Moreover, none of these implications can be reversed.
Proof.
We show each of the three inclusions in turn (the second inclusion is the most interesting).
First, $p$ is very strongly irreducible. For any decomposition $p = ab$, either $a$ is a unit or $b$ is a unit. In the former case, $(a) = (1)$. In the latter case, $(b) = (1)$, so $(a) = (a)(1) = (a)(b) = (p)$. Thus, $p$ is m-irreducible.
Next, suppose $p$ is m-irreducible. For any decomposition $p = ab$, if either $(a) = (1)$ or $(b) = (1)$ then we are done as $p$ is equal to one of $a$ or $b$ times a unit. Thus it remains to consider $(a) = (b) = (p)$. In this case, we can write $a = pa'$ and $b = pb'$, so $p = ab = p^2 a' b'$. Letting $r = a' b'$, we have $p = p^2r$ so $pr = (pr)^2$, i.e. $pr$ is idempotent. Also, $(pr) = (p)$. Let $e = pr$ be the idempotent.
Now we claim that, for any $x$, if $(x) = (e)$ then $x = eu$ for some unit u. For this, consider the quantity
$$
u = ex + (1-e).
$$
Multiplying by $e$ we have $eu = ex + 0 = ex = x$ since $e$ divides $x$. But this is also a unit: since $x$ divides $e$ we have $e = xy$, then letting $v = ey + (1-e)$ we get
$$
uv = exy + (1-e)^2 = e + 1-e = 1,
$$
hence $x = eu$ and $u$ is a unit.
Applying this result both $x = a$ and $x = p$, we get that $a = eu_1$ and $p = eu_2$, hence $a$ and $p$ are equivalent up to multiplication by a unit.

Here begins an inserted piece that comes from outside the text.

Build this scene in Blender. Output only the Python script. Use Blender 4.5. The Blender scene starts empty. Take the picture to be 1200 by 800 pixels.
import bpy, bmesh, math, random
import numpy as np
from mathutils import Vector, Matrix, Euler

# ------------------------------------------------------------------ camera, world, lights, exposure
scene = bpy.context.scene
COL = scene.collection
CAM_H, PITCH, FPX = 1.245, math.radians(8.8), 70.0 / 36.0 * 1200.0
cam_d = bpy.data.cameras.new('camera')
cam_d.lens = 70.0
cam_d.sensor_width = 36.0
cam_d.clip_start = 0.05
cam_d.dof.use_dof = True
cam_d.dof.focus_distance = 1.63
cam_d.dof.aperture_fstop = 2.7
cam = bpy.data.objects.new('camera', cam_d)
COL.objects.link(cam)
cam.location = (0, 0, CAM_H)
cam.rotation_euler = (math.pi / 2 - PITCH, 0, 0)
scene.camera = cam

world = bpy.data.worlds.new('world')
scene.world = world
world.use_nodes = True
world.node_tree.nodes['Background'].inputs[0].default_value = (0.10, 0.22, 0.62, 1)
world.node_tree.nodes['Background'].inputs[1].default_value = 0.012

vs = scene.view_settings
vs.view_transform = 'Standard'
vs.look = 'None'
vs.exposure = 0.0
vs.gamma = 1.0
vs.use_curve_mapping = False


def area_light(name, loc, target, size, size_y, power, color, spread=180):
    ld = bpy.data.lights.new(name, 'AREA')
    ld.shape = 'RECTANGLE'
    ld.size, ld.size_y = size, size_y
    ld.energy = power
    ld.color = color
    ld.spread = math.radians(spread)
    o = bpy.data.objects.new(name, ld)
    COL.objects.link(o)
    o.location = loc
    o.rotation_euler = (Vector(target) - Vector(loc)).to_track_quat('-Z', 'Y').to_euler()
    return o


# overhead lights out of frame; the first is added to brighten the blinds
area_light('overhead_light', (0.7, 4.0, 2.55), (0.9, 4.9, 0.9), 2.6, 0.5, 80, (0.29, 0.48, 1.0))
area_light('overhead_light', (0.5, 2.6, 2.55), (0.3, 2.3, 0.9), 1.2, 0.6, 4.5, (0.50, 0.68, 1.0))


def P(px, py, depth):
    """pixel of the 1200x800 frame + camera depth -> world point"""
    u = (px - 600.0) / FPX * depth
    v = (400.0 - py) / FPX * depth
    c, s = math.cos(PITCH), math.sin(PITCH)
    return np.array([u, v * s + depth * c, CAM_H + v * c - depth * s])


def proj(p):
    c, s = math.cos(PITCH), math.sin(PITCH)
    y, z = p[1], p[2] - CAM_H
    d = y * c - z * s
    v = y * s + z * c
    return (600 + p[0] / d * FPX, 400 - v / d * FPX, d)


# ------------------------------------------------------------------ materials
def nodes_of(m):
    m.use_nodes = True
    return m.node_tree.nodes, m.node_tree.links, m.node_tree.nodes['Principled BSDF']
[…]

So $p$ is strongly irreducible.
Finally, suppose $p$ is strongly irreducible. For any decomposition $p = ab$, suppose WLOG $p = ua$. Then $(p) = (a)$. Thus, $p$ is weakly irreducible.
Notes
Anderson and Valdes-Leon also say in Theorem 2.13 that $p$ is strongly irreducible implies that $a$ is both weakly irreducible and prime. But this seems like a mistake in the text; they don't prove it, and it's false for integral domains. That is, it is well-known that there are examples of irreducible (hence very strongly irreducible) elements that are not prime; see this question. The rest of the theorem seems OK.
Anderson and Valdes-Leon derive weakly, strongly, and very strongly irreducible definitions from corresponding relations $\sim$, $\approx$, $\approxeq$ (associates, strong associates, and very strong associates) on $R$. Above I've given direct definitions (using some of the equivalent statements) without using $\sim$, $\approx$, and $\approxeq$.
My definition of "very strongly irreducible" differs from Anderson and Valdes-Leon in case $p = 0$. In that case, they decide to special case $0 \approxeq 0$, and it follows that $0$ is very strongly irreducible precisely when $R$ is a domain. But this later becomes awkward, as it requires them to exclude $a \ne 0$ in Theorem 2.13. With the above definitions the theorem holds for $a = 0$: $0$ is never very strongly irreducible; it's $m$-reducible exactly when $R$ is a field; and it's strongly and weakly irreducible precisely when $R$ is a domain.